Written request: Your task is to reproduce, verbatim and without pictures, the lines from the opening of the listing through the line containing "PI = math.pi".
>> START
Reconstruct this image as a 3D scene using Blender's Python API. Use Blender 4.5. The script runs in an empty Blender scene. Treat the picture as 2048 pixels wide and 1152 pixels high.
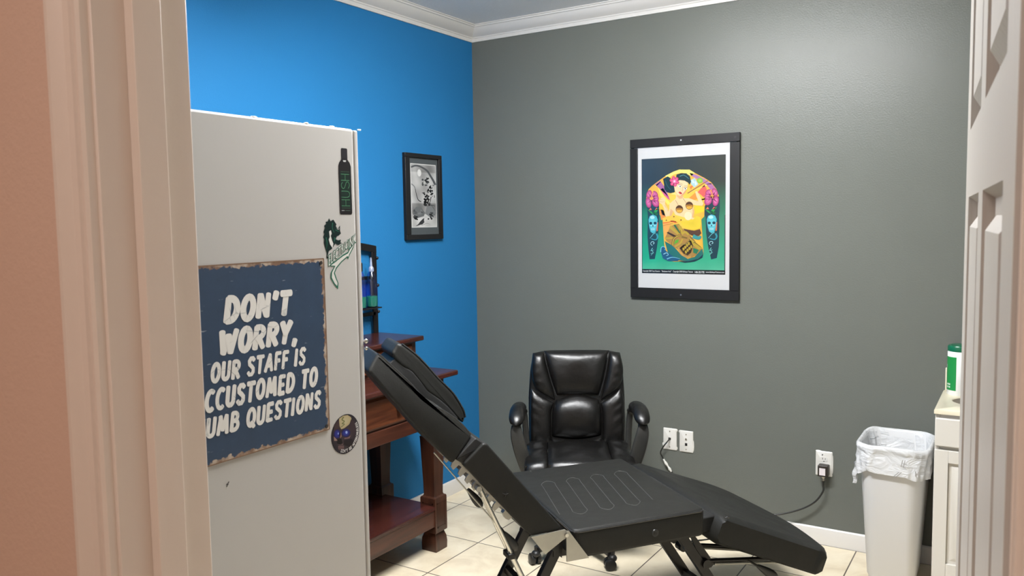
import bpy, bmesh, math, random
from mathutils import Vector, Matrix
random.seed(7)
SC = bpy.context.scene
COL = SC.collection
PI = math.pi

# ------------------------------------------------------------------ camera
cam_d = bpy.data.cameras.new('camera'); cam = bpy.data.objects.new('camera', cam_d); COL.objects.link(cam)
CAM = Vector((2.7956, -4.0322, 1.5689))
_r = Vector((0.84638881, 0.5323237, -0.01604544)); _u = Vector((-0.02862075, 0.0755504, 0.99673115)); _f = Vector((-0.53179586, 0.84316286, -0.07918052))
M4 = Matrix((( _r.x, _u.x, -_f.x, CAM.x), (_r.y, _u.y, -_f.y, CAM.y), (_r.z, _u.z, -_f.z, CAM.z), (0, 0, 0, 1)))
cam.matrix_world = M4
cam_d.sensor_width = 36.0; cam_d.lens = 36.0 * 1632.0 / 2048.0
cam_d.clip_start = 0.02; cam_d.clip_end = 60
cam_d.dof.use_dof = True; cam_d.dof.focus_distance = 3.9; cam_d.dof.aperture_fstop = 13.0
SC.camera = cam

# ------------------------------------------------------------------ colour management, world, lights
SC.view_settings.view_transform = 'Standard'; SC.view_settings.look = 'None'
SC.view_settings.gamma = 1.0; SC.view_settings.exposure = 0.0; SC.view_settings.use_curve_mapping = False
W = bpy.data.worlds.new('world'); SC.world = W; W.use_nodes = True
W.node_tree.nodes['Background'].inputs[0].default_value = (0.8, 0.85, 1, 1)
W.node_tree.nodes['Background'].inputs[1].default_value = 0.1

def area(name, loc, sx, sy, power, color, rot=(0, 0, 0)):
    l = bpy.data.lights.new(name, 'AREA'); l.shape = 'RECTANGLE'; l.size = sx; l.size_y = sy
    l.energy = power; l.color = color
    o = bpy.data.objects.new(name, l); o.location = loc; o.rotation_euler = rot; COL.objects.link(o); return o
LAMP_L = 126.0                              # radiance of the room's ceiling lamp (built further down)
HALL_P = 19.0
area('hall_panel_lamp', (2.35, -4.75, 2.66), 0.5, 0.9, HALL_P, (1.0, 0.87, 0.83))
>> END
Full response:
Reconstruct this image as a 3D scene using Blender's Python API. Use Blender 4.5. The script runs in an empty Blender scene. Treat the picture as 2048 pixels wide and 1152 pixels high.
import bpy, bmesh, math, random
from mathutils import Vector, Matrix
random.seed(7)
SC = bpy.context.scene
COL = SC.collection
PI = math.pi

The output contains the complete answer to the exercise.